Meyrick's son predeceased him and after Meyrick's death, the Court passed through a number of hands, housing pupils from Felsted School during the Second World War. When the school left, the building was stripped of its contents, furnishings and fixtures, and completely demolished in 1949–50. Today, apart from a small lodge and the stables, the only significant remainder is the Monmouth Gatehouse, which stands on the Monmouth to Ross-on-Wye Road.

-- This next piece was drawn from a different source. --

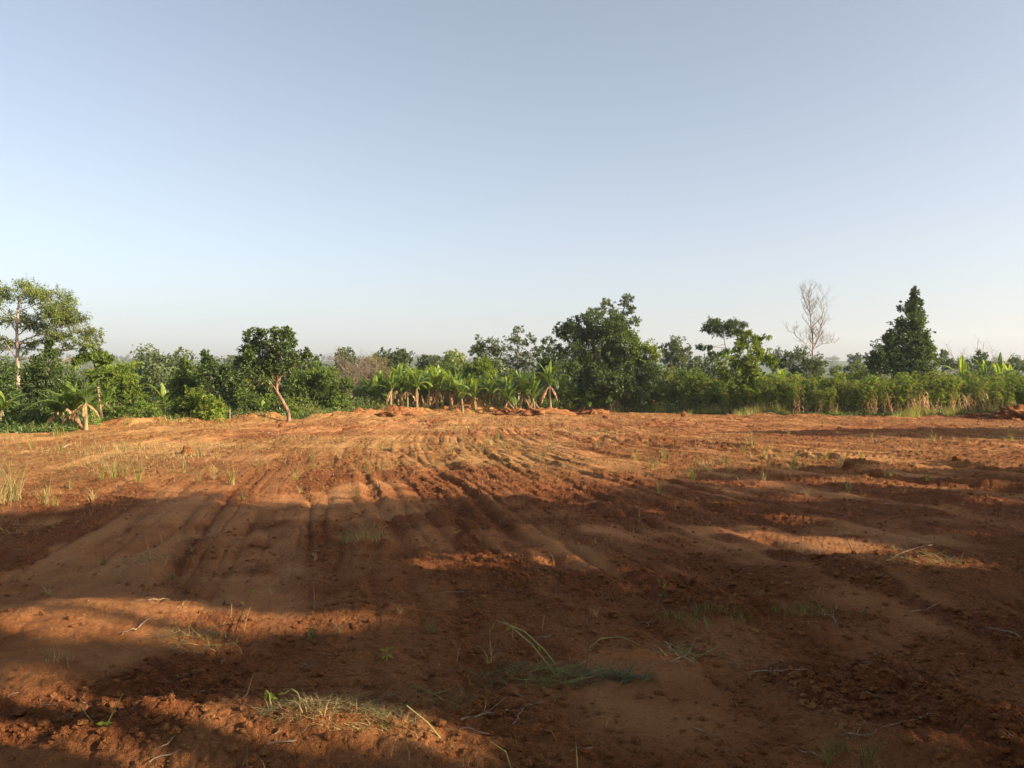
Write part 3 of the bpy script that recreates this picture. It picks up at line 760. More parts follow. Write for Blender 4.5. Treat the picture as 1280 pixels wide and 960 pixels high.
def banana(seed, nleaf, stem_h, upright=1, dead=2, label='', lsize=1.0, tear=0.6, young=False):
    rng = np.random.RandomState(seed)
    root = empty('banana_plant', (0, 0, 0), label, 'banana plant')
    g = Geo(); n = 8; t = np.linspace(0, 1, n)
    lx, ly = (rng.rand(2) - 0.5) * 0.35
    P = np.stack([lx * t ** 2, ly * t ** 2, -0.1 + (stem_h + 0.1) * t], 1)
    g.tube(P, 0.115 * (1 - 0.5 * t) * (1 + 0.06 * np.sin(t * 20)), 9, 0)
    link('pseudostem', g.mesh('pseudostem', BARK['stem'], True), root)
    top = P[-1]
    for k in range(nleaf):
        az = k * 2.4 + rng.rand() * 0.5
        f = (k + 0.5) / nleaf
        lean = 0.18 + 0.68 * f; droop = 0.5 + 1.2 * f + 0.5 * rng.rand()
        gl, ms = banana_leaf((1.55 + 0.5 * rng.rand()) * lsize, 0.22 * lsize, lean, droop, az, tear, seed * 50 + k, M['bananayoung'] if (young and k % 2 == 0) else M['banana'])
        o = link('leaf', gl.mesh('leaf', ms), root); o.location = top - np.array([0, 0, 0.18 * f])
    for k in range(upright):
        gl, ms = banana_leaf((1.3 + 0.3 * rng.rand()) * lsize, 0.2 * lsize, 0.05 + 0.12 * k, 0.12, rng.rand() * 6.28, 0.1, seed * 50 + 30 + k, M['bananayoung'])
        o = link('leaf', gl.mesh('leaf', ms), root); o.location = top
    for k in range(dead):
        gl, ms = banana_leaf(1.0 + 0.3 * rng.rand(), 0.24, 1, 1, rng.rand() * 6.28, 0.9, seed * 50 + 40 + k, M['dry'], True)
        o = link('dead_leaf', gl.mesh('leaf', ms), root); o.location = top - np.array([0, 0, 0.1])
    bpy.context.view_layer.update()
    zt = max((o.matrix_world @ v.co).z for o in root.children for v in o.data.vertices)
    return root, zt

PB = [banana(1, 8, 1.6, 1, 3, tear=0.7), banana(2, 7, 1.4, 1, 2, tear=0.5, young=True), banana(3, 9, 1.8, 1, 4, tear=0.8),
      banana(4, 6, 1.1, 2, 1, tear=0.3, young=True), banana(5, 8, 1.2, 1, 3, tear=0.6), banana(6, 9, 0.8, 1, 3, lsize=1.15, tear=0.5)]
_used = set()
def put_banana(px, top_py, d, k, label, group, rz=None, base_k=None):
    s = d / F; x = (px - 640) * s; z = Hs(x, d)
    root, zt = PB[k]
    if k in _used: o = copy_tree(root)
    else: o = root; _used.add(k)
    hgt = W(px, top_py, d)[2] - z
    sc = hgt / zt; wsc = max(0.85, min(1.15, sc * 1.08))
    o.location = (x, d, z); o.scale = (wsc, wsc, sc); o.rotation_euler = (0, 0, random.random() * 6.28 if rz is None else rz)
    o['label'] = label
    if group: o['group'] = group
    elif 'group' in o.keys(): del o['group']
    return o
put_banana(90, 476, 33.2, 5, 'banana plant with broad fan leaves, left one of the pair by the slender tree', None)
put_banana(107, 470, 32.8, 2, 'banana plant with shredded browning leaves, right one of the pair by the slender tree', None)
put_banana(98, 482, 34.2, 3, 'young banana plant between the fan-leaved and the browning banana plants at left', None)
put_banana(78, 480, 36.5, 2, 'dim banana plant behind the fan-leaved one at left', None)
put_banana(68, 488, 34, 4, 'dark banana plant with drooping leaves in the shade of the bushy tree at left', None)
put_banana(-2, 486, 33.6, 1, 'bright banana leaves cut off by the left edge of the picture', None)
put_banana(133, 478, 38.5, 0, 'banana plant half hidden behind the slender leaning tree', None)
put_banana(208, 478, 43.5, 3, 'small yellow-green banana plant left of the round coffee shrub', None)
put_banana(190, 500, 42.0, 1, 'tiny banana sucker left of the small yellow-green banana plant', None)
put_banana(330, 500, 47.5, 4, 'low banana plant among the shrubs left of the leaning trunk', None)
gb = 'bananas of the row along the middle of the field edge'
row = [(484, 466, 64, 2), (494, 460, 65, 0), (506, 463, 66, 4), (518, 460, 66.5, 2), (530, 457, 66, 5), (545, 460, 67, 2), (559, 464, 67.5, 0), (568, 466, 66, 4), (582, 470, 67, 2), (598, 474, 67, 4), (614, 468, 66, 0), (630, 466, 66.5, 3), (655, 464, 67, 1), (673, 468, 66, 2),
       (452, 474, 60, 4), (466, 466, 60, 5), (478, 462, 61, 4), (488, 462, 58, 0), (497, 452, 62, 3), (502, 457, 59, 1), (509, 461, 60, 2), (516, 459, 63, 0), (521, 455, 58.5, 1),
       (528, 462, 62, 4), (534, 458, 60, 3), (541, 463, 63, 0), (546, 456, 60, 1), (552, 455, 61.5, 3), (558, 463, 64, 2), (563, 459, 59.5, 1), (571, 462, 62, 0), (578, 472, 59, 3),
       (585, 466, 63, 4), (594, 472, 60, 3), (602, 468, 63, 2), (612, 472, 61, 0), (619, 463, 63, 4), (627, 470, 62, 2), (636, 468, 60, 5), (644, 460, 62, 1), (650, 462, 60.5, 3),
       (659, 466, 64, 0), (668, 464, 61, 5), (700, 470, 66, 4), (471, 478, 66, 2), (510, 470, 68, 5), (540, 470, 69, 0), (575, 468, 70, 4), (608, 476, 70, 5), (634, 474, 69, 1), (660, 476, 70, 2)]
for i, (p, ty, d, k) in enumerate(row):
    put_banana(p, ty, d, k, 'banana plant in the dense row along the middle of the field edge', gb)
put_banana(688, 449, 59.5, 0, 'banana plant with one tall upright pale leaf at the right end of the banana row', None, 0.4)
put_banana(772, 480, 60.5, 4, 'lone banana plant with a wide pale leaf under the huge dark tree', None)
put_banana(735, 488, 61, 5, 'low banana plant under the left side of the huge dark tree', None)
gb2 = 'far bananas behind the cassava'
for p, ty, d, k in [(1203, 443, 72, 3), (1212, 452, 74, 5), (1230, 448, 74, 0), (1246, 440, 72, 3), (1256, 455, 75, 2), (1264, 452, 73, 1), (978, 459, 62, 3), (1046, 463, 66, 3)]:
    lb = 'banana leaves standing above the cassava towards the right edge'
    if p == 978: lb = 'bright banana leaf tips rising from the weeds left of the bare tree'
    if p == 1046: lb = 'bright banana leaf tips rising from the cassava right of the bare tree'
    put_banana(p, ty, d, k, lb, gb2 if p > 1100 else None)
for i, (r_, z_) in enumerate(PB):
    assert i in _used

# ------------------------------------------------------------------ cassava crop and maize
def cassava(seed, hgt, dryf=0.015):
    rng = np.random.RandomState(seed)
    root = empty('cassava_plant', (0, 0, 0), 'leafy green cassava plant in the crop along the right field edge', 'cassava plant', 'cassava along the right field edge')
    g = Geo(); LP = []; LD = []; LN = []; LL = []
    for st in range(rng.randint(2, 5)):
        a = rng.rand() * 6.28; lean = 0.10 + 0.25 * rng.rand(); hh = hgt * (0.75 + 0.25 * rng.rand())
        t = np.linspace(0, 1, 5)
        P = np.stack([math.cos(a) * lean * hh * t ** 1.3, math.sin(a) * lean * hh * t ** 1.3, -0.05 + hh * t], 1)
        P[1:] += (rng.rand(4, 3) - 0.5) * 0.06
        g.tube(P, np.linspace(0.016, 0.008, 5), 4, 0)
        for k in range(34):
            f = 0.32 + 0.68 * rng.rand() ** 0.6
            q = np.array([np.interp(f, t, P[:, j]) for j in range(3)])
            az = rng.rand() * 6.28; pl = 0.12 + 0.22 * rng.rand()
            e = q + np.array([math.cos(az) * pl, math.sin(az) * pl, 0.12 - 0.2 * rng.rand()])
            g.tube([q, e], [0.003, 0.002], 3, 0)
            for m in range(6):
                b = az + (m - 2.5) * 0.62
                LP.append(e); LD.append([math.cos(b), math.sin(b), -0.45 - 0.4 * rng.rand()]); LN.append([0.3 * math.cos(b), 0.3 * math.sin(b), 1]); LL.append(0.15 + 0.09 * rng.rand())
    link('stem', g.mesh('stem', BARK['greybrown'], True), root)
    LL = np.array(LL); V, Fq = leaf_quads(np.array(LP), np.array(LD), np.array(LN), LL, LL * 0.42, 0.1)
    dry = (RS.rand(len(Fq) // 6).repeat(6) < dryf).astype(int)
    me = mkmesh('foliage', V, Fq, [M['cassava'], M['lime'], M['dry']], np.where(dry > 0, 2, (np.arange(len(Fq)) // 6 % 5 == 0).astype(int)))
    link('foliage', me, root)
    return root
PC = [cassava(70 + i, 2.7 + 0.12 * i) for i in range(5)]
n = 0
used = set()
for rowi, dd in enumerate([53.3, 54.6, 56.0, 57.4, 58.8, 60.4, 62.2, 64.5]):
    px = 862 - rowi * 3
    while px < 1320:
        px += 13.5 + random.random() * 7
        ed = float(np.interp((px - 640) / F, _ea, _ed)); d = dd - 51.9 + ed + (random.random() - 0.5) * 0.9
        if px < 960 and rowi < 3 and random.random() < 0.35: continue
        x = (px - 640) / F * d; z = Hs(x, d); k = random.randrange(5)
        if k in used: o = copy_tree(PC[k])
        else: o = PC[k]; used.add(k)
        sc = 0.88 + 0.2 * random.random()
        if rowi == 0: sc *= 0.72 + 0.2 * random.random()
        if px > 1180: sc *= 1.03
        sc *= 0.93 + 0.22 * float(vnoise(np.array([x * 0.5]), np.array([d * 0.5]), 170)[0])
        o.location = (x, d, z); o.rotation_euler = (0, 0, random.random() * 6.28); o.scale = (sc, sc, sc); n += 1
print('cassava', n)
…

Samuel Meyrick was an antiquarian with an interest in Welsh history who claimed, incorrectly, to be related to the Welsh prince Owain Gwynedd. Meyrick originally intended to buy and restore a genuine Marches castle as his ancestral home, but was unable to acquire one. He explored the possibility of buying Goodrich Castle after a visit in 1823; "the very thing to suit us, so exactly that it seems to have been made on purpose"; but was unable to complete negotiations. Instead he decided to build his own new castle alongside the ruined castle which he named Goodrich Court. Architectural historian Nikolaus Pevsner called it a "fantastic and enormous castellated tower-bedecked house", whilst its siting, directly opposite the genuine Norman castle, a positioning which foreshadowed that of Peckforton Castle and Beeston Castle, caused William Wordsworth to condemn it as "impertinent".